DIRECTION
Starting at the first line of the listing below, repeat each line exactly until the line containing "tag(mb.build('sponge', M['sponge'], smooth=80), 'damp", which you include. Leave out pictures.

○ ○ ○ ○ ○

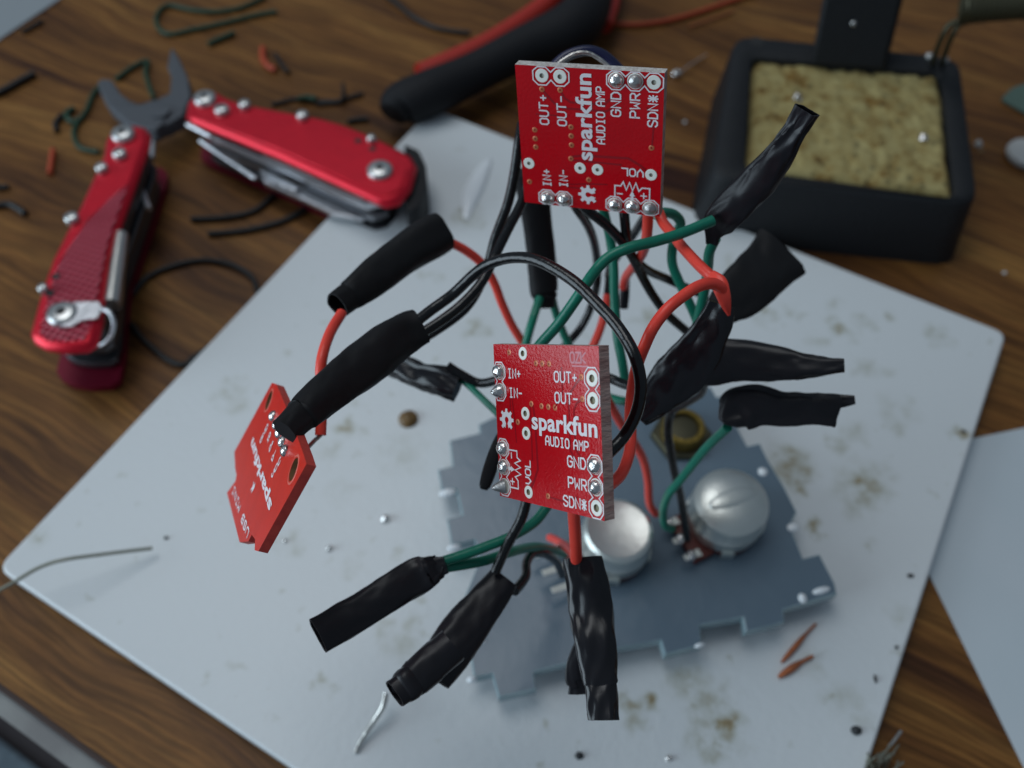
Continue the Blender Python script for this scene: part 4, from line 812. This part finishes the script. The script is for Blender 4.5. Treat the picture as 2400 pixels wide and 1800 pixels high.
# sponge with a rough top
I = [Vector(tuple(Z(x, y, 2.02))[:2]) for x, y in ((1764, 136), (2206, 172), (2236, 458), (1749, 392))]; NX, NY = 70, 55; vs = []
for j in range(NY + 1):
    for i in range(NX + 1):
        u, v = i / NX, j / NY; p = (I[0] * (1 - u) + I[1] * u) * (1 - v) + (I[3] * (1 - u) + I[2] * u) * v
        e = min(u, 1 - u, v, 1 - v); z = 2.02 - .25 * max(0, 1 - e / .04) ** 2
        q = Vector((p.x, p.y, 0)); z += .06 * noise.noise(q * 1.3) + .10 * min(0, noise.noise(q * 2.6) + .12) * 1.6 + .12 * min(0, noise.noise(q * 4.4 + Vector((5, 0, 0))) + .30) * 1.2 + .03 * noise.noise(q * 7)
        w_ = noise.noise_vector(q * .9) * .10 * (1 if e < .02 else 0); vs.append((p.x + w_.x, p.y + w_.y, z))
fs = [[j * (NX + 1) + i, j * (NX + 1) + i + 1, (j + 1) * (NX + 1) + i + 1, (j + 1) * (NX + 1) + i] for j in range(NY) for i in range(NX)]
mb = MB(); mb.add(vs, fs)
bd = [i for i in range(NX + 1)] + [j * (NX + 1) + NX for j in range(1, NY + 1)] + [NY * (NX + 1) + i for i in range(NX - 1, -1, -1)] + [j * (NX + 1) for j in range(NY - 1, 0, -1)]
nb = len(bd); base = [(vs[i][0], vs[i][1], 1.02) for i in bd]; mb.add([vs[i] for i in bd] + base, [[k, (k + 1) % nb, nb + (k + 1) % nb, nb + k] for k in range(nb)] + [[nb + k for k in range(nb)]])
tag(mb.build('sponge', M['sponge'], smooth=80), 'damp tan cleaning sponge set in the black tray', 'sponge')

# ================================================================ SMALL THINGS
def bit(P, z, r, m, label, cat='wire offcut', group=None, name='wire_offcut', n=5):
    mb = MB(); pts = [Z(q[0], q[1], (q[2] if len(q) > 2 else z)) for q in catmull(P, n)]; tube(mb, pts, r, 10); return tag(mb.build(name, M[m]), label, cat, group)
k = lambda L_, ox=0, oy=0, s=2.765: [(x / s + ox, y / s + oy) for x, y in L_]
GO = 'wire offcuts scattered on the wood'
bit(k([(1720, -20), (1560, 50), (1400, 75), (1250, 65), (1100, 35), (1035, 70), (1012, 130), (1040, 195), (1110, 222), (1250, 192), (1450, 150), (1650, 100), (1795, 75)]), .09, .085, 'dgreen', 'looped green wire offcut at the top left of the wood', group=GO)
bit(k([(1350, 285), (1430, 250), (1520, 212)]), .1, .10, 'dgreen', 'short green wire stub just below the green loop', group=GO)
bit(k([(1705, 310), (1705, 380), (1740, 430), (1785, 452)]), .11, .11, 'orange', 'curved orange insulation scrap between the green loop and the pliers', group=GO)
bit(k([(1785, 350), (1820, 410), (1870, 470)]), .1, .08, 'dullblack', 'short black wire scrap touching the curved orange scrap', group=GO)
bit(k([(750, 515), (860, 435), (955, 395), (945, 470), (965, 550), (1000, 640)]), .09, .085, 'dgreen', 'bent green wire offcut between the plier jaws', group=GO)
bit(k([(660, 545), (600, 620), (560, 720), (500, 800), (480, 870), (520, 955), (640, 985)]), .09, .085, 'dgreen', 'curved green wire offcut passing under the left jaw', group=GO)
bit(k([(480, 700), (430, 740), (470, 790), (540, 760)]), .1, .10, 'dgreen', 'tiny curled green scrap left of the curved green offcut', group=GO)
bit(k([(400, 745), (360, 800), (370, 850)]), .1, .09, 'dullblack', 'tiny black scrap left of the curled green scrap', group=GO)
bit(k([(1760, 680), (1900, 645), (2050, 655), (2212, 660)]) + k([(1180, 220), (1300, 210), (1420, 175), (1560, 135)], 400, 180, 3.456), .08, .07, 'dullblack', 'wavy black wire offcut above the right multitool handle', group=GO)
bit(k([(1395, 55), (1400, 120), (1390, 190)], 400, 180, 3.456), .22, .06, 'dullblack', 'short black scrap crossing the wavy offcut', group=GO)
bit(k([(1930, 640), (1990, 630), (2050, 640)]), .22, .09, 'dgreen', 'short green scrap lying across the wavy black offcut', group=GO)
bit(k([(1430, 360), (1520, 345), (1600, 340)], 400, 180, 3.456), .1, .08, 'dullblack', 'short black stub above the middle of the right handle', group=GO)
bit(k([(1240, 1420), (1450, 1410), (1650, 1365), (1800, 1240), (1880, 1170)]), .09, .09, 'dullblack', 'upper of two parallel black offcuts below the right handle', group=GO)
bit(k([(1350, 1515), (1600, 1492), (1850, 1425), (2010, 1330), (2090, 1260)]), .09, .09, 'dullblack', 'lower of two parallel black offcuts below the right handle', group=GO)
bit([(310, 690), (345, 650), (400, 625), (470, 610), (540, 620), (590, 650), (606, 690)], .09, .085, 'dullblack', 'arched black wire right of the knurled handle, upper one', group=GO)
bit([(308, 762), (340, 800), (390, 840), (430, 855), (455, 838), (490, 815)], .09, .085, 'dullblack', 'curved black wire running under the white board edge, lower one', group=GO)
bit([(-20, 225), (20, 205), (55, 185), (82, 172)], .12, .12, 'dullblack', 'dark wire end at the left edge of the table', group=GO)
bit([(-20, 485), (20, 478), (42, 488), (60, 500)], .1, .1, 'dullblack', 'dark bent stub at the left edge level with the handle', group=GO)
bit([(-10, 440), (20, 437)], .1, .08, 'dullblack', 'tiny dark stub above the bent stub at the left edge', group=GO)
bit([(52, 75), (80, 60), (100, 48)], .08, .07, 'dullblack', 'small dark scrap beside the grey sheet corner', group=GO)
bit(k([(345, 968), (335, 1040), (322, 1125)]), .1, .085, 'orange', 'straight orange insulation scrap left of the knurled handle', group=GO)
bit(k([(290, -30), (370, 30), (470, 110), (600, 175), (720, 200), (835, 212)], 800), .09, .085, 'dullblack', 'curved black offcut left of the pliers at the top', group=GO)
bit([(1420, 52), (1480, 58), (1545, 52), (1605, 38), (1680, 14), (1780, -20)], .1, .085, 'orange', 'long red orange wire running off the top beside the pliers', group=GO)
bit([(1615, 62), (1680, 40), (1720, 25)], .09, .04, 'copper', 'thin brown strand below the long red orange wire', group=GO)
bit([(1590, 172, .2), (1620, 150, .2), (1655, 128, .1)], .1, .025, 'tin', 'thin clipped lead right of the back board', group=GO)
mb = MB(); lathe(mb, [(.001, -.02)] + dome(.17, .2), Z(1586, 176, .05), seg=20, sx=1.2, sy=.85); tag(mb.build('solder_blob', M['solder'], smooth=70), 'shiny solder blob on the wood right of the back board', 'solder blob')
bit([(-30, 1398, 1.3), (30, 1366, 1.35), (90, 1331, 1.4), (150, 1312, 1.4), (250, 1298, 1.1), (357, 1285, .75)], 0, .040, 'darkwire', 'thin grey green springy wire over the left corner of the white board', 'wire', None, 'thin_wire', n=8)
# flattened tinned lead under the lower middle sleeve
pts = [Z(*q) for q in ((905, 1625, .95), (898, 1655, .9), (880, 1685, .75), (858, 1718, .65), (842, 1745, .58), (833, 1765, .55))]; Q = catmull([tuple(p) for p in pts], 6); mb = MB(); tube(mb, [Vector(q) for q in Q], [.065 - .0007 * i for i in range(len(Q))], 10)
tag(mb.build('tinned_lead', M['tin']), 'short tinned lead on the white board under the lower middle sleeve', 'wire offcut')
def blob(x, y, r, m, label, cat='solder blob', name='solder_blob', z=ZP, h=None, sx=1, sy=1, seed=0):
    mb = MB(); lathe(mb, [(r * .8, -.004)] + dome(r, h or r * 1.2), Z(x, y, z) + Vector((0, 0, .004)), seg=18, sx=sx, sy=sy)
    for i, p in enumerate(mb.v): mb.v[i] = p + noise.noise_vector(p * 6 + Vector((seed, 0, 0))) * (r * .45 if r < .2 else .03) * (1 if p.z > z + .01 else 0)
    return tag(mb.build(name, M[m], smooth=70), label, cat)
blob(902, 1218, .10, 'solder', 'bright solder ball on the white board left of the acrylic panel')
blob(772, 1286, .08, 'solder', 'smaller solder ball just right of the small breakout board', seed=2)
blob(1568, 1777, .07, 'solder', 'tiny solder ball at the bottom of the white board', seed=3)
blob(668, 1268, .05, 'solder', 'very small pale solder speck beside the tip of the small breakout board', seed=4)
blob(957, 983, .25, 'rosin', 'round brown rosin drop on the white board left of the panel', 'rosin drop', 'rosin_drop', h=.16)
blob(1358, 1772, .065, 'darkbit', 'dark crumb near the bottom centre of the white board', 'crumb', 'crumb', sx=1.4, seed=5)
blob(2007, 1712, .09, 'darkbit', 'largest dark crumb near the lower right edge of the white board', 'crumb', 'crumb', sx=1.3, seed=6)
blob(2134, 1350, .045, 'darkbit', 'dark crumb at the right edge beside the glossy sheet', 'crumb', 'crumb', sx=1.7, h=.05, seed=7)
blob(2101, 1517, .04, 'darkbit', 'small dark speck on the lower right edge of the white board', 'crumb', 'crumb', seed=8)
blob(2051, 1592, .05, 'darkbit', 'thin dark splinter on the lower right of the white board', 'crumb', 'crumb', sx=.6, sy=1.8, h=.04, seed=9)
blob(390, 1261, .045, 'darkbit', 'tiny dark speck right of the thin springy wire', 'crumb', 'crumb', seed=10)
blob(2258, 1012, .05, 'darkbit', 'dark speck near the right corner of the white board', 'crumb', 'crumb', h=.04, seed=11)
blob(872, 608, .09, 'darkbit', 'dark crumb beside the upper left sleeve', 'crumb', 'crumb', sx=.7, sy=1.6, seed=12)
blob(1868, 231, .16, 'solder', 'shiny solder splash on the sponge above the long tape tip', z=2.0, seed=13)
blob(2162, 328, .15, 'solder', 'shiny solder splash on the right of the sponge', z=2.0, seed=14)
blob(1605, 287, .06, 'whitebit', 'tiny white crumb left of the sponge tray', 'crumb', 'crumb', z=0, seed=15)
blob(2292, 340, .12, 'whitebit', 'white crumb right of the sponge tray', 'crumb', 'crumb', z=0, seed=16)
blob(2354, 640, .06, 'whitebit', 'tiny white crumb on the wood above the right corner of the board', 'crumb', 'crumb', z=0, seed=17)
blob(2300, 355, .10, 'rosin', 'brown crumb beside the white crumb right of the tray', 'crumb', 'crumb', z=0, h=.05, seed=18)
mb = MB(); lathe(mb, [(.62, 0), (.66, .12), (.62, .22), (.001, .25)], Z(2405, 368, .02), seg=36); tag(mb.build('white_cap', M['whitebit'], smooth=40), 'round off white cap cut by the right edge', 'cap')
lp = rounded(pz([(2345, 232), (2372, 205), (2420, 190), (2480, 230), (2450, 290), (2400, 262)], .1), .2); mb = MB(); prism(mb, lp, .02, .1, bevel=.02); tag(mb.build('plastic_scrap', M['leaf']), 'pale green plastic scrap at the right edge above the white cap', 'scrap')
# glare near the far corner, shaped as a raised white streak
mb = MB(); pts = [Z(x, y, ZP + .02) for x, y in ((1092, 515), (1098, 475), (1110, 440), (1128, 405), (1148, 372))]; Q = catmull([tuple(p) for p in pts], 6); tube(mb, [Vector(q) for q in Q], [.06 + .24 * math.sin(math.pi * i / (len(Q) - 1)) for i in range(len(Q))], 20); mb.v = [Vector((p.x, p.y, ZP + (p.z - ZP) * .5)) for p in mb.v]
tag(mb.build('glare_streak', M['glare'], smooth=80), 'raised white streak standing for glare on the white board below the pliers grip', 'glare')
# copper strands
def strand(P, rr, label):
    mb = MB(); Q = catmull([tuple(Z(x, y, ZP + .06)) for x, y in P], 6); n_ = len(Q); tube(mb, [Vector(q) for q in Q], [rr * (.35 + math.sin(math.pi * min(1, (i + 1) / (n_ * .75)) * .9)) for i in range(n_)], 10); tag(mb.build('copper_strand', M['copper']), label, 'copper strand', 'copper strands on the white board')
strand([(1832, 1552), (1860, 1520), (1885, 1490), (1912, 1462)], .045, 'longer upper copper strand at the lower right of the white board')
strand([(1825, 1587), (1850, 1570), (1875, 1553), (1905, 1538)], .06, 'shorter lower copper strand at the lower right of the white board')
# frayed strands on the wood at the bottom right
root = thing('frayed_strands', Z(2070, 1780, 0), 'tuft of frayed pale wire strands on the wood at the bottom right', 'wire strands')
rnd = random.Random(4)
for i in range(16):
    a = (2040 + rnd.uniform(-12, 40), 1800 + rnd.uniform(0, 30)); b = (a[0] + rnd.uniform(-10, 60), a[1] - rnd.uniform(30, 70)); m_ = ((a[0] + b[0]) / 2 + rnd.uniform(-10, 10), (a[1] + b[1]) / 2 + rnd.uniform(-8, 8))
    mb = MB(); tube(mb, [Z(*a, .1), Z(*m_, .35 + rnd.uniform(0, .4)), Z(*b, .15 + rnd.uniform(0, .3))], .022, 6); mb.build('strand', M['darkwire'], root)
mb = MB(); tube(mb, [Z(2082, 1752, .3), Z(2094, 1738, .35), Z(2112, 1713, .4)], .035, 8); mb.build('strand', M['tin'], root)
for o in bpy.data.objects:
    for kk in ('_org', '_local'):
        if kk in o: del o[kk]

○ ○ ○ ○ ○

OUTPUT FOR THIS EXERCISE
Continue the Blender Python script for this scene: part 4, from line 812. This part finishes the script. The script is for Blender 4.5. Treat the picture as 2400 pixels wide and 1800 pixels high.
# sponge with a rough top
I = [Vector(tuple(Z(x, y, 2.02))[:2]) for x, y in ((1764, 136), (2206, 172), (2236, 458), (1749, 392))]; NX, NY = 70, 55; vs = []
for j in range(NY + 1):
    for i in range(NX + 1):
        u, v = i / NX, j / NY; p = (I[0] * (1 - u) + I[1] * u) * (1 - v) + (I[3] * (1 - u) + I[2] * u) * v
        e = min(u, 1 - u, v, 1 - v); z = 2.02 - .25 * max(0, 1 - e / .04) ** 2
        q = Vector((p.x, p.y, 0)); z += .06 * noise.noise(q * 1.3) + .10 * min(0, noise.noise(q * 2.6) + .12) * 1.6 + .12 * min(0, noise.noise(q * 4.4 + Vector((5, 0, 0))) + .30) * 1.2 + .03 * noise.noise(q * 7)
        w_ = noise.noise_vector(q * .9) * .10 * (1 if e < .02 else 0); vs.append((p.x + w_.x, p.y + w_.y, z))
fs = [[j * (NX + 1) + i, j * (NX + 1) + i + 1, (j + 1) * (NX + 1) + i + 1, (j + 1) * (NX + 1) + i] for j in range(NY) for i in range(NX)]
mb = MB(); mb.add(vs, fs)
bd = [i for i in range(NX + 1)] + [j * (NX + 1) + NX for j in range(1, NY + 1)] + [NY * (NX + 1) + i for i in range(NX - 1, -1, -1)] + [j * (NX + 1) for j in range(NY - 1, 0, -1)]
nb = len(bd); base = [(vs[i][0], vs[i][1], 1.02) for i in bd]; mb.add([vs[i] for i in bd] + base, [[k, (k + 1) % nb, nb + (k + 1) % nb, nb + k] for k in range(nb)] + [[nb + k for k in range(nb)]])
tag(mb.build('sponge', M['sponge'], smooth=80), 'damp tan cleaning sponge set in the black tray', 'sponge')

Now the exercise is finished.